WASHINGTON – The Environmental Protection Agency is proposing to extend Clean Water Act protection to smaller bodies of water across the country, including waterways that feed into the Chesapeake Bay, in an effort to clarify which bodies of water are protected by the act.
Maryland environmentalists say the rule would close loopholes that have allowed for pollution and contamination of state water, including the drinking water of nearly 4 million residents.
“The fact that they are finally closing these loopholes… is going to be really significant for Maryland waterways,” said Joanna Diamond, director of Environment Maryland.
Approximately 17,000 miles of water in Maryland is unprotected, she said. More than half of Maryland’s streams are at risk for pollution, according to the U.S. Geological Survey’s National Hydrography Dataset.
One in three Americans gets drinking water from systems that partially draw from the types of streams that would be protected under the rule, the EPA said in a statement.
The agency says the rule will clear up longtime confusion over Clean Water Act protection, which arose after two Supreme Court decisions in the 2000s provided a muddled opinion on whether tributaries and streams fell under the act’s jurisdiction.
“We are clarifying protection for the upstream waters that are absolutely vital to downstream communities,” EPA Administrator Gina McCarthy said in a statement.
Many conservatives view it as an overreach of EPA authority. Like the conservative plurality in the 2006 court decision, they more narrowly interpret the definition of the phrase “the waters of the United States,” which is how the act defines the areas it covers.
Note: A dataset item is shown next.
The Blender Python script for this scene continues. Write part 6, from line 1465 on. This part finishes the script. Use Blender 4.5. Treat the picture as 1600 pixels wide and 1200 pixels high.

Trade organizations like the National Association of Home Builders and the National Rural Electric Cooperative Association released statements opposing the rule, as did Bob Stallman, president of the American Farm Bureau Federation.
McCarthy said in comments and in a video released by the agency that the rule will not expand the coverage of the Clean Water Act or protect new types of waters.
More than 70 Maryland businesses have signed on with Environment Maryland in support of the rule.
The environmental organization has been working on the issue for at least a decade, and there will be “dire consequences” if the rule is not passed, Diamond said.
“We want to make sure that the EPA both feels supported in the rule itself and also just sort of know(s) that Marylanders are on their side for proposing a strong rule,” she said.
Maryland Sen. Ben Cardin, chairman of the Senate Water and Wildlife Subcommittee praised the decision.
“The importance of the disputed streams and wetlands is on display every day in the Chesapeake Bay watershed. The shoreline of the Chesapeake and its tidal tributaries stretch for over 2,000 miles and more than 100,000 streams and rivers and thousands of acres of wetlands provide the freshwater that flows into the Bay,” he said in a statement.
Other national and state environmental groups praised the rule.
“The Chesapeake Bay Foundation welcomes the proposed new rule, which we expect to play an important role in protecting local waterways. The health of seasonal and rain-dependent streams and wetlands near streams and rivers is crucial to the health of downstream waterways,” said Chesapeake Bay Foundation Vice President Kim Coble in a statement.
The draft rule will be open for a 90-day public comment period once it is published in the Federal Register.